Lula busca moldar narrativa oficial

O perigo do oficialismo na reescrita da história - coluna de Marcio Aith

O perigo do oficialismo na reescrita da história - coluna de Marcio Aith
Agência Brasil

O recente episódio envolvendo o presidente Luiz Inácio Lula da Silva, durante a reinauguração da galeria de ex-presidentes no Palácio do Planalto, ilustra um momento delicado na relação entre política e memória histórica.

Acompanhado por auxiliares, Lula expressou insatisfação com a falta de contextualização histórica nas exposições da galeria.
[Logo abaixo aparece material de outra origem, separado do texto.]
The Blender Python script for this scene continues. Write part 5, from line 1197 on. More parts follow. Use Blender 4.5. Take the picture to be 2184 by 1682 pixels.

Durante o evento, ele deu uma bronca em um assessor e destacou a necessidade de explicitar, por exemplo, que Dilma Rousseff sofreu um impeachment que ele considera um “golpe”, que Michel Temer assumiu sem ter sido eleito diretamente e que Jair Bolsonaro foi eleito, segundo ele, “com base em mentiras”. O presidente ainda sugeriu incluir informações sobre outros líderes históricos, como Getúlio Vargas, pedindo que se registre seu suicídio e os contextos de seus mandatos.

Esse episódio revela uma preocupação sinistra de Lula com a forma como ele e seus adversários políticos serão retratados pela história. E reflete um esforço para moldar a narrativa oficial conforme suas perspectivas. Ao exigir que a galeria destaque as “mentiras” de Bolsonaro, o presidente busca influenciar diretamente a memória coletiva. Se formos rever a história com o rigor que Lula parece desejar, seria difícil encontrar um presidente que não tenha recorrido a promessas exageradas ou mesmo inverdades durante campanhas eleitorais.

A política, por sua natureza, envolve narrativas que buscam persuadir. Nesse sentido, a tentativa de criar uma versão oficial pode ser perigosa. Curiosamente, Lula deveria estar satisfeito, pois a galeria de presidentes não menciona que ele foi preso por corrupção, ainda que suas condenações tenham sido anuladas por questões técnicas. Esse fato reforça o cuidado necessário ao tratar a história como algo imparcial e plural.

A história é mais do que um registro de eventos; é uma interpretação de fatos com base em evidências e contextos. Quando líderes políticos tentam impor uma visão unilateral, comprometem o caráter essencial desse processo. Classificar o impeachment de Dilma Rousseff como um “golpe” ou as eleições de Bolsonaro como fruto de “mentiras” são interpretações políticas válidas e legítimas em determinados segmentos, mas não podem ser tratadas como verdades absolutas. A imposição dessas perspectivas ignora a multiplicidade de vozes e visões.

A manipulação da memória coletiva para atender interesses presentes compromete a credibilidade das instituições e reduz a história a um instrumento de controle ideológico.

A história pertence à sociedade como um todo e deve ser tratada com responsabilidade, pluralidade e respeito à complexidade dos fatos, e não como um reflexo distorcido das conveniências do presidente de plantão.